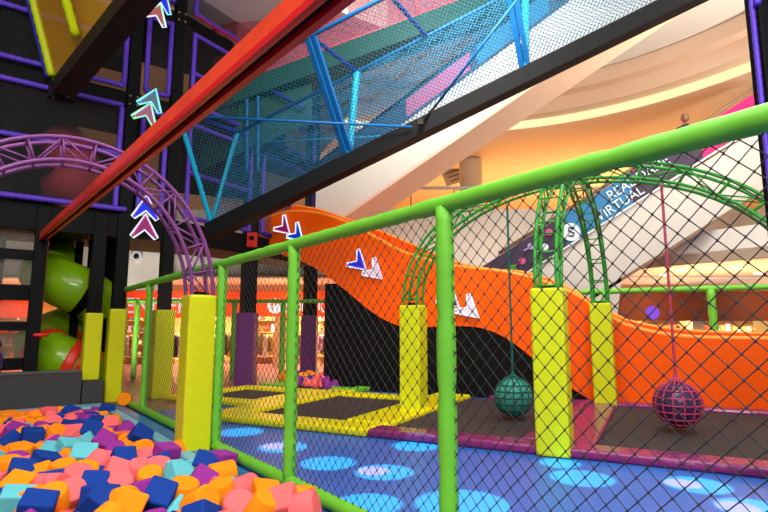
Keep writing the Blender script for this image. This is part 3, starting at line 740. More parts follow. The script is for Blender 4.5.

--

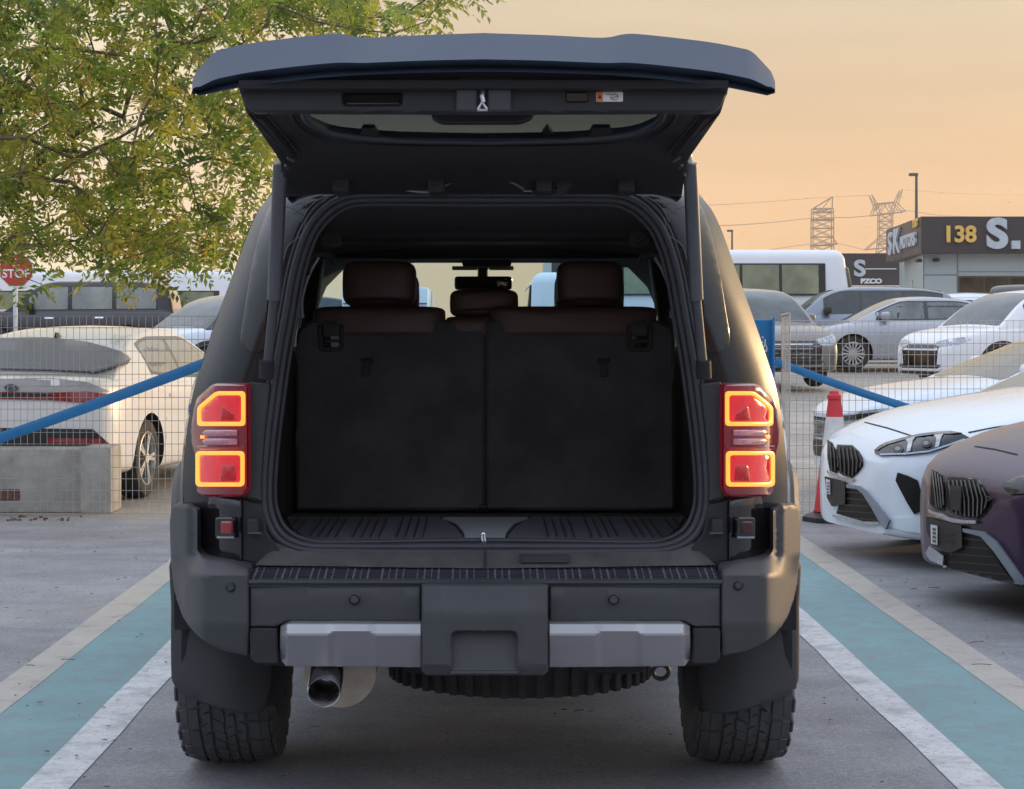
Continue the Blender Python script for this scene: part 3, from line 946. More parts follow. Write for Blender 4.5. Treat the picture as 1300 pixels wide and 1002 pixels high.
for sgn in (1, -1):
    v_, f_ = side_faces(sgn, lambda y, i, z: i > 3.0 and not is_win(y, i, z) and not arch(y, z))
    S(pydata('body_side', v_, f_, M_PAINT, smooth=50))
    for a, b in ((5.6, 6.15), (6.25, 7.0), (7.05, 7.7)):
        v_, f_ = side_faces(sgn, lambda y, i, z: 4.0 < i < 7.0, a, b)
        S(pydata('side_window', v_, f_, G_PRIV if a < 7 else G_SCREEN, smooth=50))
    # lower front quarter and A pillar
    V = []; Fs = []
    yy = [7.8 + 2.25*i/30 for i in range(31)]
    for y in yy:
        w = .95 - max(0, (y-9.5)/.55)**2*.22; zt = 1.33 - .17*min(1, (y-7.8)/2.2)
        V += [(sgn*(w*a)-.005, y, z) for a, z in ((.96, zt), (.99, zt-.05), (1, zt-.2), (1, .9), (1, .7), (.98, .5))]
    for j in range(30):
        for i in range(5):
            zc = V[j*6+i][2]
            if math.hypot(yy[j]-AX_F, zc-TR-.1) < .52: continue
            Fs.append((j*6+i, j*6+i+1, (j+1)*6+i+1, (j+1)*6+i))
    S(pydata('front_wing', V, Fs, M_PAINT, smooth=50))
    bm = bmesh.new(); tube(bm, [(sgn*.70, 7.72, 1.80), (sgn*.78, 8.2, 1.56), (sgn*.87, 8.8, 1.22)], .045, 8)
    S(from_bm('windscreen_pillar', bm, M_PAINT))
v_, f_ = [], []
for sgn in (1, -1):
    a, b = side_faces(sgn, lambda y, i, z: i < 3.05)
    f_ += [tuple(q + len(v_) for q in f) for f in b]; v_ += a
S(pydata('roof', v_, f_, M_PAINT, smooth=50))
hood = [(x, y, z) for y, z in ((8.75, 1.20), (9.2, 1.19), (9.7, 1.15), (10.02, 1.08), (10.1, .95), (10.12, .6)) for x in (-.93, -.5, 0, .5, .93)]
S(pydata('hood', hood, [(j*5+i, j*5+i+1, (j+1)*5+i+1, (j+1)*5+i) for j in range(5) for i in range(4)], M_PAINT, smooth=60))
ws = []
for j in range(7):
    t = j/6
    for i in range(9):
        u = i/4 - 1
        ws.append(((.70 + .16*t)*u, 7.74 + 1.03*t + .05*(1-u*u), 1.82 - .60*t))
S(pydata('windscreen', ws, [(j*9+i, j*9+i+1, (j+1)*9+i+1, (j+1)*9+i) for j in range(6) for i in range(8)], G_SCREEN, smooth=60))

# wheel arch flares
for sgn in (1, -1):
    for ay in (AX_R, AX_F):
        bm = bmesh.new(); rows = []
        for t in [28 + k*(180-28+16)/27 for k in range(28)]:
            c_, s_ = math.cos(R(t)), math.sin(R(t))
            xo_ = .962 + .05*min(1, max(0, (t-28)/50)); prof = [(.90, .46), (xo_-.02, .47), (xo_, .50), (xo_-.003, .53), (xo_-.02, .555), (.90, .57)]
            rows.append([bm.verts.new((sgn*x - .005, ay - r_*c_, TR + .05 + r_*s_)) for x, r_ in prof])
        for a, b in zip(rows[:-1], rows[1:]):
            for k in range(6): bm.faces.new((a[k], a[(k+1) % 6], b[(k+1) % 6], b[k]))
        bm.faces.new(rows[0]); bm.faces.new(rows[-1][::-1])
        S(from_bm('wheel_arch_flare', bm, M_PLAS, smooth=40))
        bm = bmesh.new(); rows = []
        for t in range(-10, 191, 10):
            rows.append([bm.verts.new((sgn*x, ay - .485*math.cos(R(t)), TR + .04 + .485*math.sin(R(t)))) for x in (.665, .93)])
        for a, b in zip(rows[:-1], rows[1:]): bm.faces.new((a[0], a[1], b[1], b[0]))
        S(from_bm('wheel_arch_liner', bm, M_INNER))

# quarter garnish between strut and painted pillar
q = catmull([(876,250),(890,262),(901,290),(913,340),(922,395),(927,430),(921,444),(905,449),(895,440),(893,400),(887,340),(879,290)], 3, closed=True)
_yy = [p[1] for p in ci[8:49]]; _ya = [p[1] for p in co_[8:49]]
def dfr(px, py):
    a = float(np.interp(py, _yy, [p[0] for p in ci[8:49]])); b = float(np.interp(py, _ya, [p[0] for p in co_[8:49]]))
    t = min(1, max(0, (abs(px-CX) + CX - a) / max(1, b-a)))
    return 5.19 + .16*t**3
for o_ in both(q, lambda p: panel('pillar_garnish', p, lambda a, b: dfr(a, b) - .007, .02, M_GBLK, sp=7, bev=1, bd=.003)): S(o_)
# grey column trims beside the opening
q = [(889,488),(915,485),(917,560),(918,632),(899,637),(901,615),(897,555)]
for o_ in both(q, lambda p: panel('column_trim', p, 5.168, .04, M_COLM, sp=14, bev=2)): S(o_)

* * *

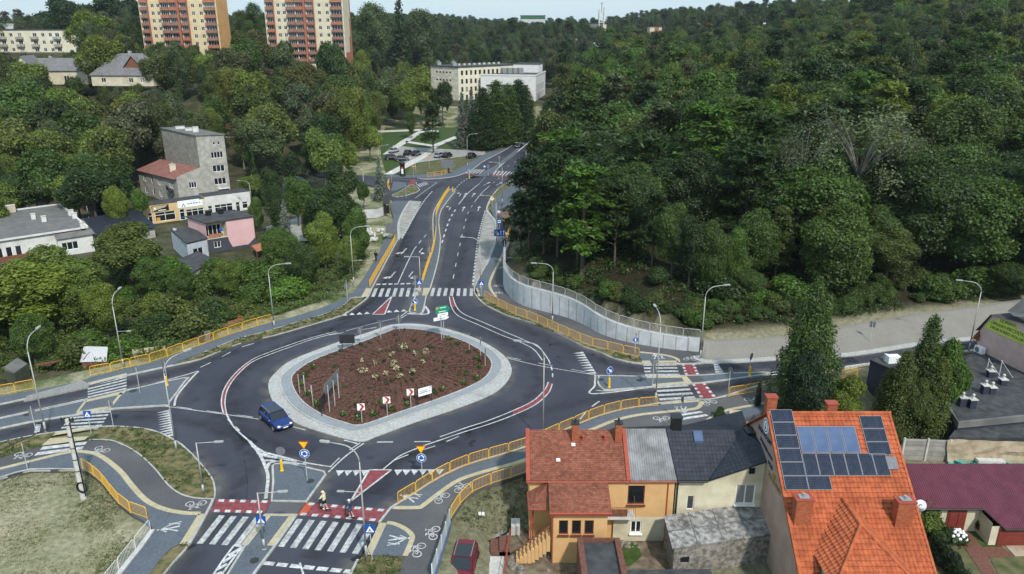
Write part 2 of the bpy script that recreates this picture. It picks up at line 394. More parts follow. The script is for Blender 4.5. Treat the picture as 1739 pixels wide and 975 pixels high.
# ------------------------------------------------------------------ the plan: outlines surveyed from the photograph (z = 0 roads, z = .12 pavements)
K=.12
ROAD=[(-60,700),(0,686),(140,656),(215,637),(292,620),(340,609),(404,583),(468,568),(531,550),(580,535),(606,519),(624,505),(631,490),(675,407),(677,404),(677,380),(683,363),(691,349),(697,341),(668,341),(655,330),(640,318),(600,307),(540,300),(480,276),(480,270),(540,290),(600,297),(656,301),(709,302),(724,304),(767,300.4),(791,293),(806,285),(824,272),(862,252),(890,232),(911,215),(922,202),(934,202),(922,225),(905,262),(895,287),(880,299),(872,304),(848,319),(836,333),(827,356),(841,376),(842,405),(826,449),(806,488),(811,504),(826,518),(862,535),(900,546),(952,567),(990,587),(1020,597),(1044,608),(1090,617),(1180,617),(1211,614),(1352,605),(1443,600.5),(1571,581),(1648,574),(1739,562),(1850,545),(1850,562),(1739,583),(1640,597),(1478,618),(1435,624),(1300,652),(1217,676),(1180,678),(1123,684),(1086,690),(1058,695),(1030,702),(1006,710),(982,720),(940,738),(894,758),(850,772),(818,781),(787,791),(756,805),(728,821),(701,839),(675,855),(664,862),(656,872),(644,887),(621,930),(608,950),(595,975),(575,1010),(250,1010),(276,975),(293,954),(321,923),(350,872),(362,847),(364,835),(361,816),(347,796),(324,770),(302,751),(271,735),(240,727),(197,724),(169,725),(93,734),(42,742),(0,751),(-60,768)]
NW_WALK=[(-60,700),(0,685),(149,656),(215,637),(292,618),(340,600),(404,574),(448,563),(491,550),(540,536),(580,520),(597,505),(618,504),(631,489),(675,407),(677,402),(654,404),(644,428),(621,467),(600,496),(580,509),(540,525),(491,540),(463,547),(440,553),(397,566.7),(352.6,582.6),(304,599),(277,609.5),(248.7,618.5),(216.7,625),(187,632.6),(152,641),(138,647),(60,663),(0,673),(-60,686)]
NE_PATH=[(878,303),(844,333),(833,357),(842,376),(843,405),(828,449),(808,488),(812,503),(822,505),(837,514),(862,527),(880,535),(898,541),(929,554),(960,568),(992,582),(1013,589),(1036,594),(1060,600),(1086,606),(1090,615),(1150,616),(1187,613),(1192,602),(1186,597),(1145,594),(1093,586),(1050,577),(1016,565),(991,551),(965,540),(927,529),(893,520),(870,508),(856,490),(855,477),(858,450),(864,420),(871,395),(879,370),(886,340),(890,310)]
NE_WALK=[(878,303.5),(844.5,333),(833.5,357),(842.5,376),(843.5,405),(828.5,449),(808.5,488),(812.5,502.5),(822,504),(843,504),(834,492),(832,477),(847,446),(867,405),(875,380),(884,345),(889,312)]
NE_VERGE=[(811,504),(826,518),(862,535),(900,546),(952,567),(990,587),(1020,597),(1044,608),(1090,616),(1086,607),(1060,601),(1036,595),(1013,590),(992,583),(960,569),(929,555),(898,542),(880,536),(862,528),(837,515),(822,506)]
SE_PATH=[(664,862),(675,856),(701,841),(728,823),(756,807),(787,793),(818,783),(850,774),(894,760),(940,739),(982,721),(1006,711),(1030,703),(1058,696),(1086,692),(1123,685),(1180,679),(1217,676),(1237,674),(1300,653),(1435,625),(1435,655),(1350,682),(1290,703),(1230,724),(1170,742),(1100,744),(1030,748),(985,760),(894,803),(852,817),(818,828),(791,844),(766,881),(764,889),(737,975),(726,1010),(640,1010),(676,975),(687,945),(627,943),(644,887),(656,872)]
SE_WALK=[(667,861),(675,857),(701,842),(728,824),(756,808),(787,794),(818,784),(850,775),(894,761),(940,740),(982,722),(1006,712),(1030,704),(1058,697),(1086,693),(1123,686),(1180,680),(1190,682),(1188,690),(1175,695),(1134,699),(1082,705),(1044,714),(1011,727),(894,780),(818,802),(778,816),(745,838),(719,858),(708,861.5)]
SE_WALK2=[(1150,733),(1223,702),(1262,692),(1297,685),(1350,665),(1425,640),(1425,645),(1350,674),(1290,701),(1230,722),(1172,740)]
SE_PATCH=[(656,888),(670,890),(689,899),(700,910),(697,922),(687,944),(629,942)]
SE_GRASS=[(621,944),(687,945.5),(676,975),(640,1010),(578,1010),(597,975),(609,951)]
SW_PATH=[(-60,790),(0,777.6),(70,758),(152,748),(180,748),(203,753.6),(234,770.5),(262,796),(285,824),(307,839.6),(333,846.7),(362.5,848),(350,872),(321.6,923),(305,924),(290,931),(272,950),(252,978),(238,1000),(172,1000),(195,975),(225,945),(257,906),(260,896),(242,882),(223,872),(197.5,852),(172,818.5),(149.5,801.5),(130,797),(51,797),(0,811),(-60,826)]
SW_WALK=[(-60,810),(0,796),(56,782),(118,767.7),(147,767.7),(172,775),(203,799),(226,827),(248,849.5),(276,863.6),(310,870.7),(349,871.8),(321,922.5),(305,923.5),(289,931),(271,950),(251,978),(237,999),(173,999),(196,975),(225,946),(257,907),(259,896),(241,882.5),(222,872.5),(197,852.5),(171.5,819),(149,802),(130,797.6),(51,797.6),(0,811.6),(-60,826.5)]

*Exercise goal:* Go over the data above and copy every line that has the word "follow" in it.

*The output:*
Keep writing the Blender script for this image. This is part 3, starting at line 740. More parts follow. The script is for Blender 4.5.
Continue the Blender Python script for this scene: part 3, from line 946. More parts follow. Write for Blender 4.5. Treat the picture as 1300 pixels wide and 1002 pixels high.
Write part 2 of the bpy script that recreates this picture. It picks up at line 394. More parts follow. The script is for Blender 4.5. Treat the picture as 1739 pixels wide and 975 pixels high.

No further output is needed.